Put those two engines in the same exact car, and the naturally aspirated engine will be easier to manage and likely make the car faster off the line. This is where the trade-off happens. A naturally aspirated inline-four responds directly to your requests as the driver, while the turbo-four has to wait for the turbo to spool if the driver wants maximum power.
An N/A inline-four will also sound clearer and throaty than its turbocharged counterpart. Particularly with aftermarket turbo setups, the four-cylinder gets drowned out by turbo noise, and you end up with a big vacuum cleaner sound. Without a turbo, you get intake noise and more pure exhaust notes. However, sound is subjective, and neither technically sounds better than the other.

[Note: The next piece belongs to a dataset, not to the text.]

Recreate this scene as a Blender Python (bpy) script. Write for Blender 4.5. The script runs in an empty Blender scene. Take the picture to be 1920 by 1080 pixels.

Some Great Examples That Use These Competing Engines
If you're talking inline-four engines and don't mention Honda, you're not doing your job right. Both the Honda B18C7 and F20C engines are some of the most legendary powerplants to ever graze the face of the Earth, and both were naturally aspirated from the factory.
The B18C7 made a name for itself in the Acura Integra from '99-'01 with engineering goodies like hand-polished cylinder head ports, low-friction pistons, and lighter valvetrains. It could spin up to 8,900 rpm, which is 100 fewer than the F20C, the heart of the Honda S2000.
Spinning up to 9,000 rpm and pumping out 237 hp, the F20C cemented the hype surrounding V-TEC and Honda's four-cylinder-creating dynasty.
On the turbo side of things, we introduce the Abarth-Lancia 233 ATR. A marvel of the 1980's Group B rally championships, this tiny 1.8-liter Italian four-cylinder gave cause to the Lancia Delta S4 rally car. Remember when we said, "getting the most out of what you've got?", this is the definition of that sentiment.
The 1.8-liter devil was capable of producing 360kW or 482 hp, but legend has it that the Lancia engineers could turn up the boost and push the little hamster to 600kW or 804 hp. Of course, the 233 ATR was supercharged as well as turbocharged, but the turbo's 32psi is what sent the 233 into crazy town.